===== RECORDED INFORMATION =====

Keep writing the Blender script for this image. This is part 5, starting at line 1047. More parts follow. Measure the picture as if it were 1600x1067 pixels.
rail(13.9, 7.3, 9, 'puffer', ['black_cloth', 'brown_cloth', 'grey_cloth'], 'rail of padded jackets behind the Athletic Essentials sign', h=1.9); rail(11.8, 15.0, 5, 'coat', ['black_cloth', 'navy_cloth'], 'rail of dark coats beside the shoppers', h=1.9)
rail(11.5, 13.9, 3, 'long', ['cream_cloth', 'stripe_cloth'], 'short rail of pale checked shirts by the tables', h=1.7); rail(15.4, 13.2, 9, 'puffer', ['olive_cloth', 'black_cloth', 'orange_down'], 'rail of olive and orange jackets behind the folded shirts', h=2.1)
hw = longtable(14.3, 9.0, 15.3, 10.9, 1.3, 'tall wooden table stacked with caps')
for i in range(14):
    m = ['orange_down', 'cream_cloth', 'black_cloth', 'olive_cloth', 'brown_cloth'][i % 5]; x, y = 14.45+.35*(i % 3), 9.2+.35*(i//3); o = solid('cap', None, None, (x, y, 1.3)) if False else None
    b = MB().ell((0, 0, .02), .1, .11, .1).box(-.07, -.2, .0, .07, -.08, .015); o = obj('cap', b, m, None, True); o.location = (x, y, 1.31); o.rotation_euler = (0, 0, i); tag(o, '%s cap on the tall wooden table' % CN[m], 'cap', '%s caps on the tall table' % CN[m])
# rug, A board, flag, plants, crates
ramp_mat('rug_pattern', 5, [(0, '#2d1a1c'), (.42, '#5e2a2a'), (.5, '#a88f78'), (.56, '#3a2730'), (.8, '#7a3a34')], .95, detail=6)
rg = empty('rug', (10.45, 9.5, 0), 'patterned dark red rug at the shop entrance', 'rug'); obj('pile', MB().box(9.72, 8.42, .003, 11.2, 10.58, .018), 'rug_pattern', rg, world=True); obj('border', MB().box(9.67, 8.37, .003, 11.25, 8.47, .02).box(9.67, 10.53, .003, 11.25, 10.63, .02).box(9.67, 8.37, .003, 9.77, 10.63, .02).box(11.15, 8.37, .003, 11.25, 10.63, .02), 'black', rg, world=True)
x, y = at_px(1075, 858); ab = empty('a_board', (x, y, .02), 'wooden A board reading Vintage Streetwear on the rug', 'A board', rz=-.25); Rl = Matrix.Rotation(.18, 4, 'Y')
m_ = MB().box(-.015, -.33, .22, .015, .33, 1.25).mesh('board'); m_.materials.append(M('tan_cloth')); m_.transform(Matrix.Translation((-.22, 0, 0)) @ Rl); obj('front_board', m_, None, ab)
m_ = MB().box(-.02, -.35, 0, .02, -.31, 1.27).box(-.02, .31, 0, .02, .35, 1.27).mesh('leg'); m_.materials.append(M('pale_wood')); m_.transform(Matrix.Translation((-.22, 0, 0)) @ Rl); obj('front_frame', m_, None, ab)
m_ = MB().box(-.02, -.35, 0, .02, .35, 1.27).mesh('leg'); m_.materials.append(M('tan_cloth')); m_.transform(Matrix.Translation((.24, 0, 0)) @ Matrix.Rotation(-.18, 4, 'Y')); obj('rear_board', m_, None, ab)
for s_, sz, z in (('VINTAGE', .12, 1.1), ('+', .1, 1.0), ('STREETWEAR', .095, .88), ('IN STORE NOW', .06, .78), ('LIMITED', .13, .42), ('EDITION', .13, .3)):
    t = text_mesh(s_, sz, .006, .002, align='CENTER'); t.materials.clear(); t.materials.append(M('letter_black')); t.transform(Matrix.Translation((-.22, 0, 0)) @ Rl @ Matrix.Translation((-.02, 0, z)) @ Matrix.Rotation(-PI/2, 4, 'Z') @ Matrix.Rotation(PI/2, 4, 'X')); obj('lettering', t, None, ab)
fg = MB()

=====

GIVEN INSTRUCTION >> Write out the full listing exactly as given.

EXERCISE ANSWER >>
Keep writing the Blender script for this image. This is part 5, starting at line 1047. More parts follow. Measure the picture as if it were 1600x1067 pixels.
rail(13.9, 7.3, 9, 'puffer', ['black_cloth', 'brown_cloth', 'grey_cloth'], 'rail of padded jackets behind the Athletic Essentials sign', h=1.9); rail(11.8, 15.0, 5, 'coat', ['black_cloth', 'navy_cloth'], 'rail of dark coats beside the shoppers', h=1.9)
rail(11.5, 13.9, 3, 'long', ['cream_cloth', 'stripe_cloth'], 'short rail of pale checked shirts by the tables', h=1.7); rail(15.4, 13.2, 9, 'puffer', ['olive_cloth', 'black_cloth', 'orange_down'], 'rail of olive and orange jackets behind the folded shirts', h=2.1)
hw = longtable(14.3, 9.0, 15.3, 10.9, 1.3, 'tall wooden table stacked with caps')
for i in range(14):
    m = ['orange_down', 'cream_cloth', 'black_cloth', 'olive_cloth', 'brown_cloth'][i % 5]; x, y = 14.45+.35*(i % 3), 9.2+.35*(i//3); o = solid('cap', None, None, (x, y, 1.3)) if False else None
    b = MB().ell((0, 0, .02), .1, .11, .1).box(-.07, -.2, .0, .07, -.08, .015); o = obj('cap', b, m, None, True); o.location = (x, y, 1.31); o.rotation_euler = (0, 0, i); tag(o, '%s cap on the tall wooden table' % CN[m], 'cap', '%s caps on the tall table' % CN[m])
# rug, A board, flag, plants, crates
ramp_mat('rug_pattern', 5, [(0, '#2d1a1c'), (.42, '#5e2a2a'), (.5, '#a88f78'), (.56, '#3a2730'), (.8, '#7a3a34')], .95, detail=6)
rg = empty('rug', (10.45, 9.5, 0), 'patterned dark red rug at the shop entrance', 'rug'); obj('pile', MB().box(9.72, 8.42, .003, 11.2, 10.58, .018), 'rug_pattern', rg, world=True); obj('border', MB().box(9.67, 8.37, .003, 11.25, 8.47, .02).box(9.67, 10.53, .003, 11.25, 10.63, .02).box(9.67, 8.37, .003, 9.77, 10.63, .02).box(11.15, 8.37, .003, 11.25, 10.63, .02), 'black', rg, world=True)
x, y = at_px(1075, 858); ab = empty('a_board', (x, y, .02), 'wooden A board reading Vintage Streetwear on the rug', 'A board', rz=-.25); Rl = Matrix.Rotation(.18, 4, 'Y')
m_ = MB().box(-.015, -.33, .22, .015, .33, 1.25).mesh('board'); m_.materials.append(M('tan_cloth')); m_.transform(Matrix.Translation((-.22, 0, 0)) @ Rl); obj('front_board', m_, None, ab)
m_ = MB().box(-.02, -.35, 0, .02, -.31, 1.27).box(-.02, .31, 0, .02, .35, 1.27).mesh('leg'); m_.materials.append(M('pale_wood')); m_.transform(Matrix.Translation((-.22, 0, 0)) @ Rl); obj('front_frame', m_, None, ab)
m_ = MB().box(-.02, -.35, 0, .02, .35, 1.27).mesh('leg'); m_.materials.append(M('tan_cloth')); m_.transform(Matrix.Translation((.24, 0, 0)) @ Matrix.Rotation(-.18, 4, 'Y')); obj('rear_board', m_, None, ab)
for s_, sz, z in (('VINTAGE', .12, 1.1), ('+', .1, 1.0), ('STREETWEAR', .095, .88), ('IN STORE NOW', .06, .78), ('LIMITED', .13, .42), ('EDITION', .13, .3)):
    t = text_mesh(s_, sz, .006, .002, align='CENTER'); t.materials.clear(); t.materials.append(M('letter_black')); t.transform(Matrix.Translation((-.22, 0, 0)) @ Rl @ Matrix.Translation((-.02, 0, z)) @ Matrix.Rotation(-PI/2, 4, 'Z') @ Matrix.Rotation(PI/2, 4, 'X')); obj('lettering', t, None, ab)
fg = MB()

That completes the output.